Mosianna Milledge had the humblest of beginnings. She was born a slave in the mid 1800’s.

Many have never heard of Milledge but those who have like Kathyrn White, an advisor at the Juliette Gordon Low Birthplace, are intrigued by her accomplishments and booming persona.

"Our curator Cheryl Lang and I were doing research here to try and find out more about the people who worked here," said White. "The enslaved workers and later paid servants who worked for the Gordon’s here at this house. And things started to turn up about this very interesting sounding woman named Mosianna Milledge who had cooked for Juliette Low after she was married and moved to England, and I got a little sidetracked."

In Milledge's lifetime she went from a slave to a maid to an accomplished chef who owned multiple pieces of property, which was uncommon for an African American at the time.

She moved into her role as cook when the family realized Milledge had a special talent for cuisine. And when the newly married Lowe’s, vacationed to London, Milledge boarded a ship and introduced her Southern cooking to England’s elite.

"She taught a very well known cook in England named Rosa Lewis, how to cook her Southern style African American style dishes, so she could cook them for Prince Edward the 7th could enjoy them in Juliette Low’s English home," White informed.

Mosianna Milledge with her curated hams, okra and sweet potatoes was a hit, and White said she became somewhat of a celebrity amongst the crowd.

"She’s a very interesting example of someone making a way for herself under really difficult circumstances in a world that changing really fast. Umm when that kind of talent was less valued than we do now.We’re all fascinated by cooks and put them up on pedal stools. It was less easy to become a cooking celebrity I think back then.

How unusual was that? To be an African American cook in an English great house. What were her conversations like with Rosa Lewis because in some ways they had so much in common."

Under Milledge’s tutelage, Rosa Lewis the British cook who also rose to head cook after starting her career as a maid, gained favor with London’s elite.

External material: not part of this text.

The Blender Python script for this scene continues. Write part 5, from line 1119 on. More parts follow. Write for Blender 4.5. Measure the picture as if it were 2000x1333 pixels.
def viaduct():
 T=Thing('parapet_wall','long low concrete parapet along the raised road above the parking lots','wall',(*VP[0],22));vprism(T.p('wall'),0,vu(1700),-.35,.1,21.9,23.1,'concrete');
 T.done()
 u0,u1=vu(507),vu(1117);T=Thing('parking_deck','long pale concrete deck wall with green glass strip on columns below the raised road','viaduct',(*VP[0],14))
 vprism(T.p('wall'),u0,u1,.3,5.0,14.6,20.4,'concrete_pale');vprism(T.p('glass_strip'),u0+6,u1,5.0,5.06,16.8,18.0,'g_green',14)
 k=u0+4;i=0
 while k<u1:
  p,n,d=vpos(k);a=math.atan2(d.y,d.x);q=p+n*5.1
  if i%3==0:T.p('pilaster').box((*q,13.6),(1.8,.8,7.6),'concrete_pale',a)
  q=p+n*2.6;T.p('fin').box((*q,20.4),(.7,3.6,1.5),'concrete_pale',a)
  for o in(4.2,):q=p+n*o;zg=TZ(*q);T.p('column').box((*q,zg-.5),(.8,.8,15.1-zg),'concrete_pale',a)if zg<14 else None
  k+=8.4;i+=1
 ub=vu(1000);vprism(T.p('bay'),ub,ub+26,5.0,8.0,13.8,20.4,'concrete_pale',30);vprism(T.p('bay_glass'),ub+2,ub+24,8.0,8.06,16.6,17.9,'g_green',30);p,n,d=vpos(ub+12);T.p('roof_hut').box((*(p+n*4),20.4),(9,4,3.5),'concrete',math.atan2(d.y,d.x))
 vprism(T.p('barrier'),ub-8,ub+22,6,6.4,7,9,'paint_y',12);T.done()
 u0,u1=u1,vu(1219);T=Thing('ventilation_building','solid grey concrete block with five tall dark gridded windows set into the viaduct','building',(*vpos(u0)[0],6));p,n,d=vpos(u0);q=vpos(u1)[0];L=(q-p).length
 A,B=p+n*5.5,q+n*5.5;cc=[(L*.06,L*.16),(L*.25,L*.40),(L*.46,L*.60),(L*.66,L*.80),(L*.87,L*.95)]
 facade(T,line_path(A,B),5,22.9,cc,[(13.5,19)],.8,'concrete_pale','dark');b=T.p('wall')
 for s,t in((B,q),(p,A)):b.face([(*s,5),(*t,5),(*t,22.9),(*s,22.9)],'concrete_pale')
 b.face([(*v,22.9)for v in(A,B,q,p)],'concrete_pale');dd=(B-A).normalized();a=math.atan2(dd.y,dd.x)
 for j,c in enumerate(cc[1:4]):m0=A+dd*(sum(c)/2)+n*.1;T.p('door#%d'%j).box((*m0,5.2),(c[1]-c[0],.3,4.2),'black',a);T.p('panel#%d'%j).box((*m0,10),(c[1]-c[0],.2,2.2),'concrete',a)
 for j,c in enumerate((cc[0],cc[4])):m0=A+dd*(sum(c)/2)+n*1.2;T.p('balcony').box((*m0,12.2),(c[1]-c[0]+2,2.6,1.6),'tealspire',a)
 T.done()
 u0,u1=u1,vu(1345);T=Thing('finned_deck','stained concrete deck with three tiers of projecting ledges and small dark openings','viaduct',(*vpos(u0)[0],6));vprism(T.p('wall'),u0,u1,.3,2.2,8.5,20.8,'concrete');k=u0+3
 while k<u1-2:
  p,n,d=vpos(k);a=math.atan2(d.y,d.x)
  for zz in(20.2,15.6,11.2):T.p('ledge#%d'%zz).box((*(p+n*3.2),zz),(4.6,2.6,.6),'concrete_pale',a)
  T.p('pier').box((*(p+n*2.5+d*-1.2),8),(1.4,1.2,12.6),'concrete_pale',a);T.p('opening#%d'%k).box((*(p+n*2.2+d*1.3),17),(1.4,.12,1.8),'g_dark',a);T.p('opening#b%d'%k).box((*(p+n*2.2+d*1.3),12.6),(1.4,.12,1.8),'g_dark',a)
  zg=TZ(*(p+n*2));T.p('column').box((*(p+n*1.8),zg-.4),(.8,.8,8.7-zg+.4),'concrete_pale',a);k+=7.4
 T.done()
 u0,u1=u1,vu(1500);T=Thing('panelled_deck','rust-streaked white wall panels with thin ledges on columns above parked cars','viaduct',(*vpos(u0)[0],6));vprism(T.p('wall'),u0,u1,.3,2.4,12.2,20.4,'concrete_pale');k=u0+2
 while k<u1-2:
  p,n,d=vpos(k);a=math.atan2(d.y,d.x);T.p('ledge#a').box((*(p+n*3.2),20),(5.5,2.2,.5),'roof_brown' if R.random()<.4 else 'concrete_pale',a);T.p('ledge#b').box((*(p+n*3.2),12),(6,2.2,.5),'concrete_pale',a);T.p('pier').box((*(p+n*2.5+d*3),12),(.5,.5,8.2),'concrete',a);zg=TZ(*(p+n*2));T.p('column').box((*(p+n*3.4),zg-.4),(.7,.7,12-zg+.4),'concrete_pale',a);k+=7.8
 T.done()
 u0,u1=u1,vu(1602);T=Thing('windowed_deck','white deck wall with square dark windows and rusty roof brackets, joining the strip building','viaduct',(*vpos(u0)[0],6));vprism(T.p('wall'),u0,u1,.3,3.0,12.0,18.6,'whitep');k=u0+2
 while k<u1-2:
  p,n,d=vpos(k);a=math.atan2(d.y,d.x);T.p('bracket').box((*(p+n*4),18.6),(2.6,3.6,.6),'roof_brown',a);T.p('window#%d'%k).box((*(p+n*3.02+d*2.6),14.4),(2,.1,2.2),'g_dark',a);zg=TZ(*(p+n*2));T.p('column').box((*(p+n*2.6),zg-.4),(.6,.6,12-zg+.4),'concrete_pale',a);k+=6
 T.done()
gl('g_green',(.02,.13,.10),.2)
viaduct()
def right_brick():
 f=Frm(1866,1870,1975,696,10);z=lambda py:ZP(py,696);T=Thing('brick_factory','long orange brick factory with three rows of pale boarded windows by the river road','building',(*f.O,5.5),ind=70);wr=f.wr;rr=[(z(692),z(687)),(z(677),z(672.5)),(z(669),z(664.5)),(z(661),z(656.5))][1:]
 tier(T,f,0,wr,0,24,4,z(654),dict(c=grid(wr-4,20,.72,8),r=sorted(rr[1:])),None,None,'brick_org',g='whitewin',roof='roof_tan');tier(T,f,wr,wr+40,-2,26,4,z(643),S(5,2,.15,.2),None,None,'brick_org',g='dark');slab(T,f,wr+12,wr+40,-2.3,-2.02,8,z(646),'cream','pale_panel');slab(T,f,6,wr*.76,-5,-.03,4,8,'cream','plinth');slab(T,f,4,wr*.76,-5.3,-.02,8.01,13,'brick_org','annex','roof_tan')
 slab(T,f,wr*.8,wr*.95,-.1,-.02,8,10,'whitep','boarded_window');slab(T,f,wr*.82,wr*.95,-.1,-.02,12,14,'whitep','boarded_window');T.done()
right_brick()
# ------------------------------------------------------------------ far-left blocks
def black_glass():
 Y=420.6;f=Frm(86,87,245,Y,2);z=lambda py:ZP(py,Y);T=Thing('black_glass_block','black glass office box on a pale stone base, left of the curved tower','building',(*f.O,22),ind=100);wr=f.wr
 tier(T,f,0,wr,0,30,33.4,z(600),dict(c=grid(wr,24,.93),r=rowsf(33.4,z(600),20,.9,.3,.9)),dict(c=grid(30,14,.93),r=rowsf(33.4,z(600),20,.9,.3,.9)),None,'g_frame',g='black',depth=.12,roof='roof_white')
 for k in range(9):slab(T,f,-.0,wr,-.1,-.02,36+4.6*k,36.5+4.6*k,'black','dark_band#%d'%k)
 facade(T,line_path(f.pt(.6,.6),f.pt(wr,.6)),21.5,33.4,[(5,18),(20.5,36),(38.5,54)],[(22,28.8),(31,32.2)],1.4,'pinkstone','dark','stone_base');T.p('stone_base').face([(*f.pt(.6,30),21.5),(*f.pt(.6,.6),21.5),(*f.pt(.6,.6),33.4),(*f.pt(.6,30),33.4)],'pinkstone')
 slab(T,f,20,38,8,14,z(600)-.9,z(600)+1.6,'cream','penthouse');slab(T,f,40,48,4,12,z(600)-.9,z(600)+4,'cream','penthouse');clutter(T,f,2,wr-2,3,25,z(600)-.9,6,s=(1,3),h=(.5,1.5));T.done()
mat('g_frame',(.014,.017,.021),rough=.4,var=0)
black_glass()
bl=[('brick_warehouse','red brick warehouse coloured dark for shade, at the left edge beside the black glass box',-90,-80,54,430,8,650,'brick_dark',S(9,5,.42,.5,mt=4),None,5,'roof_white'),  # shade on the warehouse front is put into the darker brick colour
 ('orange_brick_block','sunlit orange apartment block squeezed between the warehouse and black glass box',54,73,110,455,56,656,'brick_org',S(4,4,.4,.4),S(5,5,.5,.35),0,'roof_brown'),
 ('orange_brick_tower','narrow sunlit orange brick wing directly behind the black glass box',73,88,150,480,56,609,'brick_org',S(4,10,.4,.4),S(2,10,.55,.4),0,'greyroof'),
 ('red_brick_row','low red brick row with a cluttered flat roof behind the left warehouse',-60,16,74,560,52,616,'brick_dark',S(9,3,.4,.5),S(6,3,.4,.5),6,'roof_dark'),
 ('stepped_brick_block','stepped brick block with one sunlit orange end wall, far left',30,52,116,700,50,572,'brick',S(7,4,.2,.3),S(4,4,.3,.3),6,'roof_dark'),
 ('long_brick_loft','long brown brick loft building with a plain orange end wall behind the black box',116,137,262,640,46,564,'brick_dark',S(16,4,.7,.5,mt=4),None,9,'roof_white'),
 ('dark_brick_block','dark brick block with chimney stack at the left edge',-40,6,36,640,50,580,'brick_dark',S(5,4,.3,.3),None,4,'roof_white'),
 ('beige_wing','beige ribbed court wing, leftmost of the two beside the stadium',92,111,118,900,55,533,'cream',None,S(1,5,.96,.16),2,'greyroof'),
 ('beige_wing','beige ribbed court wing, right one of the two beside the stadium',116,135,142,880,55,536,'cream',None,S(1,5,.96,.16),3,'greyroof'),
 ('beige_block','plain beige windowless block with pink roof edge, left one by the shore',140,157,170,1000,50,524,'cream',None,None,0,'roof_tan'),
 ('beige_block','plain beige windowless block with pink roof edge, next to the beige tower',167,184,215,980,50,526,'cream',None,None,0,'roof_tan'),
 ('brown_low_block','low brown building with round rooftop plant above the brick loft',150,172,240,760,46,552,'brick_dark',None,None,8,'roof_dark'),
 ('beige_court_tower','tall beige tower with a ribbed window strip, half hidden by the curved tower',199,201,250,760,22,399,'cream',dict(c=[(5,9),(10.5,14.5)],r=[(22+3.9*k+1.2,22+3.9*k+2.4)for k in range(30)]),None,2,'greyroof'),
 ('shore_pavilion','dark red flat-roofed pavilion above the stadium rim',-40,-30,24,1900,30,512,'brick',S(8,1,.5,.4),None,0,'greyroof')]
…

A book written about her life called The Duchess of Jermyn St. has this passage:

"Mosianna initiated her into the secrets of making perfect rice and gave her many recipes for Southern cooking.She learned how to make waffles which were served with hot maple syrup from Vermont- an innovation to London society."

And In 1976 the BBC released a Duchess on Duke Street, a TV show chronicling her rise to fame through cooking. A sound byte from the character based on Rosa Lewis:

“I’ll work myself to the bone I won’t stink nothing if you’ll teach me. I love cookin’ I really do.”

Christiane Lauterbach is a food columnist in Atlanta who specializes in Southern cuisine. She says when Milledge introduced her brand of cooking overseas she passed along important cooking techniques that originated in the South.

"Alot of the preserving techniques, jam making, jellies all of this homemade housemade it was very important in an agrarian society."

She’s originally from France and knows first hand the importance of cultural exchanges through food.

"I had never heard of frying chicken. I was like 30 years old before I even conceived what does it mean frying a chicken? We didn’t fry chicken. Sweet potatoes we did not eat corn is something we only fed to animals, we did not grow sweet corn...People are interested in Southern food because of the terrific use of vegetables. The fact that Southerners cook vegetables with cured meat. That is very topical as well as historic."

No one knows the exact date Milledge died but she was buried beside her husband Thomas in Savannah’s Laurel Cemetery.

Kathyrn White spoke about her husbands's reputation.

"Tom her husband was twenty years older and quite important in the Savannah African American community."

So important that he was honored with a monument in the cemetery where he and Milledge are buried. While you have to search that cemetery to find Mosiana’s grave – it’s unmarked and overshadowed by the monument to her husband -- the cultural connection she created through food is alive and thriving to this day.